» **What is being asked**: Your task is to extract every line from the material below exactly.
◆ ◆ ◆ ◆ ◆
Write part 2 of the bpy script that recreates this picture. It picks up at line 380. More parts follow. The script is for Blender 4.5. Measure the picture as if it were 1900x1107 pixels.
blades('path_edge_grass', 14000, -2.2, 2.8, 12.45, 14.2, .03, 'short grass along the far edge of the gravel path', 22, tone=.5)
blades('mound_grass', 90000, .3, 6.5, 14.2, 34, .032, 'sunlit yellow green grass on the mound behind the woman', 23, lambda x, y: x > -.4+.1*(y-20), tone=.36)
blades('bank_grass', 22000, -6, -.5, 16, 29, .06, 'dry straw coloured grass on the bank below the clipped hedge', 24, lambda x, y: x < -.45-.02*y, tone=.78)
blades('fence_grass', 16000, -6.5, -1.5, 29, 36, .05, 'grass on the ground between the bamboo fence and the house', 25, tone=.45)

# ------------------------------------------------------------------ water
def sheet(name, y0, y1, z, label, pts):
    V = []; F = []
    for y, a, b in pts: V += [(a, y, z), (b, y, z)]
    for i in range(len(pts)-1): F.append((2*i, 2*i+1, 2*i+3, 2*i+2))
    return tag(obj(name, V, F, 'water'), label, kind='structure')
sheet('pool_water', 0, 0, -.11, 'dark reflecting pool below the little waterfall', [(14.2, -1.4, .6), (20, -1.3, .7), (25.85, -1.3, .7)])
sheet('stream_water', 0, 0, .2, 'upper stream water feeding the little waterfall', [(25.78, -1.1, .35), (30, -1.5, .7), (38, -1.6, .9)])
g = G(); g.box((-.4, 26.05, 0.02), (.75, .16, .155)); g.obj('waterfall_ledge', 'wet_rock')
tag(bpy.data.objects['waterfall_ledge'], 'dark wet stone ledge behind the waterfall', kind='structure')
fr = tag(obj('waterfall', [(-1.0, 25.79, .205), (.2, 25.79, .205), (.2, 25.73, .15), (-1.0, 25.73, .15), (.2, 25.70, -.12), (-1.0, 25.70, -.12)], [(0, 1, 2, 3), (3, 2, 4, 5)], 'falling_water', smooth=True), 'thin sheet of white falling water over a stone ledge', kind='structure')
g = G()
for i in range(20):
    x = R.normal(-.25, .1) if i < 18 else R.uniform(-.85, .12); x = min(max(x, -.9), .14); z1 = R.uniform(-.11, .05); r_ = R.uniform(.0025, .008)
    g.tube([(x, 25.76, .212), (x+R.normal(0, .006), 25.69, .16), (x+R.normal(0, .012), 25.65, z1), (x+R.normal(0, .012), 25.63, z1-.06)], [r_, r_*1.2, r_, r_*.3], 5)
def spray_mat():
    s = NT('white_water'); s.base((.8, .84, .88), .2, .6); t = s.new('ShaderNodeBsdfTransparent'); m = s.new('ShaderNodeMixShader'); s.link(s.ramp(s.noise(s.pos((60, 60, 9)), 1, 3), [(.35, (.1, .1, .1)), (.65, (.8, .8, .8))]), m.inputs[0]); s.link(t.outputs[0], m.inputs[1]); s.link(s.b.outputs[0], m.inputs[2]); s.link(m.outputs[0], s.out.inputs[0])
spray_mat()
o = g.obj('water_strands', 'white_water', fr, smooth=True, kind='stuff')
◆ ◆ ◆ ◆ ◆
» **Solution to this exercise**:
Write part 2 of the bpy script that recreates this picture. It picks up at line 380. More parts follow. The script is for Blender 4.5. Measure the picture as if it were 1900x1107 pixels.
blades('path_edge_grass', 14000, -2.2, 2.8, 12.45, 14.2, .03, 'short grass along the far edge of the gravel path', 22, tone=.5)
blades('mound_grass', 90000, .3, 6.5, 14.2, 34, .032, 'sunlit yellow green grass on the mound behind the woman', 23, lambda x, y: x > -.4+.1*(y-20), tone=.36)
blades('bank_grass', 22000, -6, -.5, 16, 29, .06, 'dry straw coloured grass on the bank below the clipped hedge', 24, lambda x, y: x < -.45-.02*y, tone=.78)
blades('fence_grass', 16000, -6.5, -1.5, 29, 36, .05, 'grass on the ground between the bamboo fence and the house', 25, tone=.45)

# ------------------------------------------------------------------ water
def sheet(name, y0, y1, z, label, pts):
    V = []; F = []
    for y, a, b in pts: V += [(a, y, z), (b, y, z)]
    for i in range(len(pts)-1): F.append((2*i, 2*i+1, 2*i+3, 2*i+2))
    return tag(obj(name, V, F, 'water'), label, kind='structure')
sheet('pool_water', 0, 0, -.11, 'dark reflecting pool below the little waterfall', [(14.2, -1.4, .6), (20, -1.3, .7), (25.85, -1.3, .7)])
sheet('stream_water', 0, 0, .2, 'upper stream water feeding the little waterfall', [(25.78, -1.1, .35), (30, -1.5, .7), (38, -1.6, .9)])
g = G(); g.box((-.4, 26.05, 0.02), (.75, .16, .155)); g.obj('waterfall_ledge', 'wet_rock')
tag(bpy.data.objects['waterfall_ledge'], 'dark wet stone ledge behind the waterfall', kind='structure')
fr = tag(obj('waterfall', [(-1.0, 25.79, .205), (.2, 25.79, .205), (.2, 25.73, .15), (-1.0, 25.73, .15), (.2, 25.70, -.12), (-1.0, 25.70, -.12)], [(0, 1, 2, 3), (3, 2, 4, 5)], 'falling_water', smooth=True), 'thin sheet of white falling water over a stone ledge', kind='structure')
g = G()
for i in range(20):
    x = R.normal(-.25, .1) if i < 18 else R.uniform(-.85, .12); x = min(max(x, -.9), .14); z1 = R.uniform(-.11, .05); r_ = R.uniform(.0025, .008)
    g.tube([(x, 25.76, .212), (x+R.normal(0, .006), 25.69, .16), (x+R.normal(0, .012), 25.65, z1), (x+R.normal(0, .012), 25.63, z1-.06)], [r_, r_*1.2, r_, r_*.3], 5)
def spray_mat():
    s = NT('white_water'); s.base((.8, .84, .88), .2, .6); t = s.new('ShaderNodeBsdfTransparent'); m = s.new('ShaderNodeMixShader'); s.link(s.ramp(s.noise(s.pos((60, 60, 9)), 1, 3), [(.35, (.1, .1, .1)), (.65, (.8, .8, .8))]), m.inputs[0]); s.link(t.outputs[0], m.inputs[1]); s.link(s.b.outputs[0], m.inputs[2]); s.link(m.outputs[0], s.out.inputs[0])
spray_mat()
o = g.obj('water_strands', 'white_water', fr, smooth=True, kind='stuff')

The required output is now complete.